I love Jack Reacher. Fact. When the world is a sad, bad, scary place, I feel reassured just knowing that he can come along and kick some ass for me.

Solid, dependable, and analytical to a flaw; there’s still light at the end of the tunnel as long as Jack Reacher walks this earth. Jack Reacher might just be my spirit animal. His preference for solitude, uneasiness around staying in one place too long, and almost phobic response to commitment are things I completely identify with. It may not be everyone’s ideal, but to me, Jack Reacher’s alienation represents the ultimate freedom. 

Originally published a little under twenty years ago, Killing Floor was the first of Lee Child’s books about one Jack ‘none’ Reacher. I came a little late to the party, discovering them about seven years back, when it was love at first read. 250 pounds of smoking-hot hero. Sexy to boot. I was hooked. Who was this loner? What was his story? What of his past, and what did his future hold?

More than a little rough around the edges, he’s not quite an avenging angel, nor a vigilante, but perhaps a character cast in some sort of modern-day Western. Child has gifted his creation with a vocation for justice and an intrinsic sense of right and wrong, although the lines often get a little blurry along the way. Reacher attempts to slink through this life unremarkably, but try as he might, he is always pulled into some damn mess, ever the anti-hero, because bad guys need their comeuppance. And Jack Reacher will sure as hell give it to them.

There’s something unique and addictive around the way Child writes, which is why, 21 books later, he is an award-winning author, having sold over 70 million copies of his Reacher titles world-wide, and still counting. His books may on the surface appear somewhat formulaic – we know Jack will save the day, we know he’ll get the girl, but so what? It’s the inventive nuances of Mr Child that keep me captivated. For me, Lee’s books are up there with the best of them, because from the outset I know something terrible is happening, but I just don’t know what, why, or how bad it could be. Reading Reacher books are like playing a game of Cluedo on acid, where I’m misdirected, confounded, frustrated and teased right up until the final climactic moments. They are simply unputdownable.

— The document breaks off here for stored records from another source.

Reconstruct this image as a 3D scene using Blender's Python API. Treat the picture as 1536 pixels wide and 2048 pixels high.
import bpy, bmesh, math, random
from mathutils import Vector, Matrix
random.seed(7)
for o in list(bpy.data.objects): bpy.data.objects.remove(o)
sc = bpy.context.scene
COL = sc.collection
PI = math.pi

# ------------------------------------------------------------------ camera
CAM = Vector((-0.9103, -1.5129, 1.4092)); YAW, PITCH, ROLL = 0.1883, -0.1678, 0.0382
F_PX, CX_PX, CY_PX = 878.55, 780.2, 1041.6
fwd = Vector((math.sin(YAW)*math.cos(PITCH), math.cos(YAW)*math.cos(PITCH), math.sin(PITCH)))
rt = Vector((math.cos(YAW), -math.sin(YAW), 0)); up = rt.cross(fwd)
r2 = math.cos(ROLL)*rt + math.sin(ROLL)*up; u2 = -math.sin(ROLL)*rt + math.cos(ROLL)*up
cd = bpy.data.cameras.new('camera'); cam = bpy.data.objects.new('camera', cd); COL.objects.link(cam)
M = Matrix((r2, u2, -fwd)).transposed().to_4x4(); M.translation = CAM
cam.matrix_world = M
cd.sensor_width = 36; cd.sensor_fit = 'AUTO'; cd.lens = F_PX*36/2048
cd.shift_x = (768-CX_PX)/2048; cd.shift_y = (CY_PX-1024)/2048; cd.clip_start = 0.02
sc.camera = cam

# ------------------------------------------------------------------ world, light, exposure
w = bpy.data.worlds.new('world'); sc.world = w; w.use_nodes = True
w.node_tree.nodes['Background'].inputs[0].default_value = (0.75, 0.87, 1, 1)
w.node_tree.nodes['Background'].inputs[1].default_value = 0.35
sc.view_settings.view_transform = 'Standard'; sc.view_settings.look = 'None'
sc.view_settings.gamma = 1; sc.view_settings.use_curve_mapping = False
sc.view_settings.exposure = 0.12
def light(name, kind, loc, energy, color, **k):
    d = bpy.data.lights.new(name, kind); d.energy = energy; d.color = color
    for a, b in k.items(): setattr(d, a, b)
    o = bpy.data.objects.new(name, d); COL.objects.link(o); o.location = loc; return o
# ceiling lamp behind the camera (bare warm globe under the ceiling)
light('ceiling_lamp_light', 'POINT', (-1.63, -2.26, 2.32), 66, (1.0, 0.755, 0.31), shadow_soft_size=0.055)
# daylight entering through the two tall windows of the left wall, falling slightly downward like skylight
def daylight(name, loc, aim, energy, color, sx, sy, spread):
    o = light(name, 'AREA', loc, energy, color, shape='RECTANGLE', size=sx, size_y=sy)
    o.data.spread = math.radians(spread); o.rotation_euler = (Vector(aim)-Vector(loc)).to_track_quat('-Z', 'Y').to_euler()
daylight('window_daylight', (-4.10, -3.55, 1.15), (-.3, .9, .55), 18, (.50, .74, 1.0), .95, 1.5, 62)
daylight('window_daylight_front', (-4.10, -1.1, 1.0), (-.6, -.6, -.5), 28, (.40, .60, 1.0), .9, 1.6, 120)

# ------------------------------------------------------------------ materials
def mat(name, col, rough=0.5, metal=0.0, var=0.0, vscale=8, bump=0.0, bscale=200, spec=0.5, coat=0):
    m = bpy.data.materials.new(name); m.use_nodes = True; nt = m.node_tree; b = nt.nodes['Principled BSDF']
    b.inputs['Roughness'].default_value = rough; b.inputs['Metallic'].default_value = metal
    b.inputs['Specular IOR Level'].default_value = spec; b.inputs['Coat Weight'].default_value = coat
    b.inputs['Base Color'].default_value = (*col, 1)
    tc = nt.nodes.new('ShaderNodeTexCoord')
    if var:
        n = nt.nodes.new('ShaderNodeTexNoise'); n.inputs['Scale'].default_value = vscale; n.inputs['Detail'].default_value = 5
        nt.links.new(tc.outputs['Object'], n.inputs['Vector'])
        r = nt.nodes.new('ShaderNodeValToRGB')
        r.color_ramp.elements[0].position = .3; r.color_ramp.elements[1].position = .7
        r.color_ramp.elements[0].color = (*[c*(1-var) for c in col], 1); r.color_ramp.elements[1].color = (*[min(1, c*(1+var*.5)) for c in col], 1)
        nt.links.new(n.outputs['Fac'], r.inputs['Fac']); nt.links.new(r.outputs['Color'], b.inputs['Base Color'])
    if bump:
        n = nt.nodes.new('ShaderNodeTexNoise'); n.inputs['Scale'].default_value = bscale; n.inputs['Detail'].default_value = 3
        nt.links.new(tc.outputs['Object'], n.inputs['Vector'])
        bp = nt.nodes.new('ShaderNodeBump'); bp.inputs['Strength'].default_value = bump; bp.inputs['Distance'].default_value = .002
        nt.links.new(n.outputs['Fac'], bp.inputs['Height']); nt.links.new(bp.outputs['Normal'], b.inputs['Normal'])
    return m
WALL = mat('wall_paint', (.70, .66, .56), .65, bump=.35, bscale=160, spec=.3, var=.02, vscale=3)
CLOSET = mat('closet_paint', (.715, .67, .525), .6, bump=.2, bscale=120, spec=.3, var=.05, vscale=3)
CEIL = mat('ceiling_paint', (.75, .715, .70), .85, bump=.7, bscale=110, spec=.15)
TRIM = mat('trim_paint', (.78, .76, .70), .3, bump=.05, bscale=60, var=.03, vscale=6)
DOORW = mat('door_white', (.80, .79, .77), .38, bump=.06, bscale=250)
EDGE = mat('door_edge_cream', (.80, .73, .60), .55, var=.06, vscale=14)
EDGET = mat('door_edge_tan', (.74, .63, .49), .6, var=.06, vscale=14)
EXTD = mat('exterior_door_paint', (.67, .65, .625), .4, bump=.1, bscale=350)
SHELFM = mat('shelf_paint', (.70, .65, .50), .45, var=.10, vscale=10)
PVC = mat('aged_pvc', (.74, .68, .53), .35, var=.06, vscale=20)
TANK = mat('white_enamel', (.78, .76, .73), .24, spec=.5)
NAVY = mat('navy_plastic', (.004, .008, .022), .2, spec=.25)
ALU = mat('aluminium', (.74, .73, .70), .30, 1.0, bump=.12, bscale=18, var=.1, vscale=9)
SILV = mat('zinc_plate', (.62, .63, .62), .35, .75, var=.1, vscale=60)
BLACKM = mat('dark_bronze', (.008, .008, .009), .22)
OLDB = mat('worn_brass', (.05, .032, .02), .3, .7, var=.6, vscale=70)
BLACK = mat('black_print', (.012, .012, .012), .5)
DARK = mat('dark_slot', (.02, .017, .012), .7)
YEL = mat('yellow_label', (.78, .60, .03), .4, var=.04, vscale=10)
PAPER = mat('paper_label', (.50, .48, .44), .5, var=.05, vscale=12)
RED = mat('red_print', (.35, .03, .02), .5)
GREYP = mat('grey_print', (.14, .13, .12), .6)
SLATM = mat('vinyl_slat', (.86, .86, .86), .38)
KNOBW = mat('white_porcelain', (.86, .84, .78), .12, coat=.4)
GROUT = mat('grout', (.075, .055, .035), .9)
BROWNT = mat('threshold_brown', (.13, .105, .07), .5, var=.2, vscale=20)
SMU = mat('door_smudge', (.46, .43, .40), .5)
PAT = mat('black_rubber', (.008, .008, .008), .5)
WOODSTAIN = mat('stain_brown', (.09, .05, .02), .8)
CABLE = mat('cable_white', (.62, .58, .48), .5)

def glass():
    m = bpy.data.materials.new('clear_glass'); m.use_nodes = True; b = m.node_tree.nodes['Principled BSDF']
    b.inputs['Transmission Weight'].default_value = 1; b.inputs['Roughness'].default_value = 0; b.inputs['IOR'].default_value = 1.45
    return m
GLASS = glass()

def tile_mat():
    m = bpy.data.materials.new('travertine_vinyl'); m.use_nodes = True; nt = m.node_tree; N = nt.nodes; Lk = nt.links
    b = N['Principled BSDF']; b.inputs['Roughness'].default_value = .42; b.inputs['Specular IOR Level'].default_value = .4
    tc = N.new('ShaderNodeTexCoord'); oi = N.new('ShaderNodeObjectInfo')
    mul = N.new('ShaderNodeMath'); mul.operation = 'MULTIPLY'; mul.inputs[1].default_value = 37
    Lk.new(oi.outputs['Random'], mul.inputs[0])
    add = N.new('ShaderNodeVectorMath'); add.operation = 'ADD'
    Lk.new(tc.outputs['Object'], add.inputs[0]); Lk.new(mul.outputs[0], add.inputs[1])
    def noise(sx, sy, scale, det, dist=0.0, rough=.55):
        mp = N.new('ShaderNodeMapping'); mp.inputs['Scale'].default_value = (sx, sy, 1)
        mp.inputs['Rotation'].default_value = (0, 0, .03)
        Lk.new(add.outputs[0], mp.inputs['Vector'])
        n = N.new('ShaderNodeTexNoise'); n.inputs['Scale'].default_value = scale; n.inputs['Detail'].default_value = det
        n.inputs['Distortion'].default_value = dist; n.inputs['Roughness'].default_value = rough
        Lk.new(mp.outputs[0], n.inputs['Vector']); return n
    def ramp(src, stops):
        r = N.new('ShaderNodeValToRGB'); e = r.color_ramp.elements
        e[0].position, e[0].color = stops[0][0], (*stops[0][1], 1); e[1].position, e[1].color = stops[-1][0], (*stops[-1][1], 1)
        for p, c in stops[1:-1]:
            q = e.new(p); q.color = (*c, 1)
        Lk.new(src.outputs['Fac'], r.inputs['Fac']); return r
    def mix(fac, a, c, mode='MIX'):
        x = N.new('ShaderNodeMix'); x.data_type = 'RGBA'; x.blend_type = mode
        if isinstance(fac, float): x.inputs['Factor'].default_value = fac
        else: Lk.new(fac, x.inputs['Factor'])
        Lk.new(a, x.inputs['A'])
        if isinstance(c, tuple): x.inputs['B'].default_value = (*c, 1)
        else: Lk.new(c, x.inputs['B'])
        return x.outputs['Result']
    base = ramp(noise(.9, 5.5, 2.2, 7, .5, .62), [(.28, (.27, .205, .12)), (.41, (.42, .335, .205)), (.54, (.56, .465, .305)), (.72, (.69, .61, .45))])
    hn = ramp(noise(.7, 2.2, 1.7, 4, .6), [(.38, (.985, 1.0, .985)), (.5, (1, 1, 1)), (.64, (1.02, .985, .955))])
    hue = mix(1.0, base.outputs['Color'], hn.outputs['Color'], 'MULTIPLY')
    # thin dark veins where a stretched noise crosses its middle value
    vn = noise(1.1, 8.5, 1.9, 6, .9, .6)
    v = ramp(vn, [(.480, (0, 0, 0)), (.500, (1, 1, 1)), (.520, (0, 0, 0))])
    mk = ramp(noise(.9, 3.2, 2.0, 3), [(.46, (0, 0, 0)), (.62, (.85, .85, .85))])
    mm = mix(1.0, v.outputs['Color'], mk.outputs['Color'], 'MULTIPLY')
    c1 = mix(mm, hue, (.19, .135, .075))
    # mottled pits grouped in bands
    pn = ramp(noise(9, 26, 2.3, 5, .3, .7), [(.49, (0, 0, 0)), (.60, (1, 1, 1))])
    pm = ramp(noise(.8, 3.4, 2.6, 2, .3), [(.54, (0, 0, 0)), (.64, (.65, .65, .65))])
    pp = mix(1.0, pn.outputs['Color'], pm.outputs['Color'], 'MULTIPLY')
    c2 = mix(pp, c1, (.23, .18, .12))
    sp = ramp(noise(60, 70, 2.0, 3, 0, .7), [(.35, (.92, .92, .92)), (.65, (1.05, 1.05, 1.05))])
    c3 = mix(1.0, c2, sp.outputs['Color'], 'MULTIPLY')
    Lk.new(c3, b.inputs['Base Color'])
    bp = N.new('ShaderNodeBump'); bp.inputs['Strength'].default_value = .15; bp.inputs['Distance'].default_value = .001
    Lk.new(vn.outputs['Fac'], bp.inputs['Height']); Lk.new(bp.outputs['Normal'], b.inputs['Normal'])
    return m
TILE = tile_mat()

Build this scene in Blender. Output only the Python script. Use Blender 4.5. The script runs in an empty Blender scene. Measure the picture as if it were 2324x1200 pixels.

So when I recently came to work for Transworld, home of Jack Reacher, nothing both thrilled and frightened me more. What would happen when I went through the looking glass? I became increasingly anxious as the publication date for Night School, the latest Reacher tale, drew ever-near. What if being this side of the curtain stole the mystery and magic right out from under me? In a world literally falling apart at the seams, I couldn’t bear to have my one safety net snatched away too. I needn’t have worried though, from the opening lines of Night School I knew wholeheartedly and unequivocally I was falling, hook, line, and sinker for Reacher all over again. He’s one habit I can’t kick.

Being at Transworld has also afforded me the wonderful opportunity to take a much closer look at the man and his creator, which is why, one rainy autumn evening, I find myself in the back of a book store, my attention rapt, listening to Child delivering a Q and A session to eager devoted fans, a half-smile playing around his lips, his eyes bright and full of energy.

Child is a pleasure to listen to; he is sincere, eloquent, and certainly never professes to be something he isn’t. His penchant for cutting through the BS is a refreshing and endearing quality.

Child guides us through his writing methods – an extremely solitary process – that when beginning a book he never plans it out, he never knows where he’s going or how it all ends, (sounding a little familiar?) just that he’ll get there when Reacher does. In this way he completely submits to Reacher’s will, playing hard, fast and loose, enjoying the unexpected journey. But doesn’t this bother him? the audience want to know. Why would it? A nonchalant shrug – his unwavering faith in Reacher means he knows he’ll figure it out eventually.

As Child talks it seems as if at times he and Reacher truly are one, a symbiosis. Where he ends, the other begins. The audience are itching to know – exactly how much of Lee is in Reacher? He’s definitely Reacher, but then, he tells us, he’s also the bad guys too; varying hues of morality. So if Jack gets to play the victor, what role does that leave for Lee? Simply put, in his own words, he says with an air of deference: ‘I’m the guy who writes Reacher. I’m the Reacher guy.’

And where did Reacher come from? Lee tells us Reacher spawned from every tale and legend told throughout time concerning the noble, nomadic protector, a real ‘knight errant’. The character who saves the world and then has to move on, a traveller with no fixed abode and no chartered destination. This guy never sticks around, because that’s part of the deal right? Sticking around gives you the opportunity to fall from grace, to become human, regular and normal. Child talks with such passion about how it is this separation and  dislocation from the norm that continue to make Reacher so intoxicating 21 books down the line.

Bringing his session to a close, Child assures us that the real Reachers of the world do in fact exist – the dedication he has penned in the front of Night School a testament to this – which is something that brings comfort to those listening, and no doubt to all his readers out there who have stuck by Lee and Jack these last twenty years.

Because, ultimately, everyone needs a superhero to believe in. Someone to save the world for them. And Jack Reacher is mine.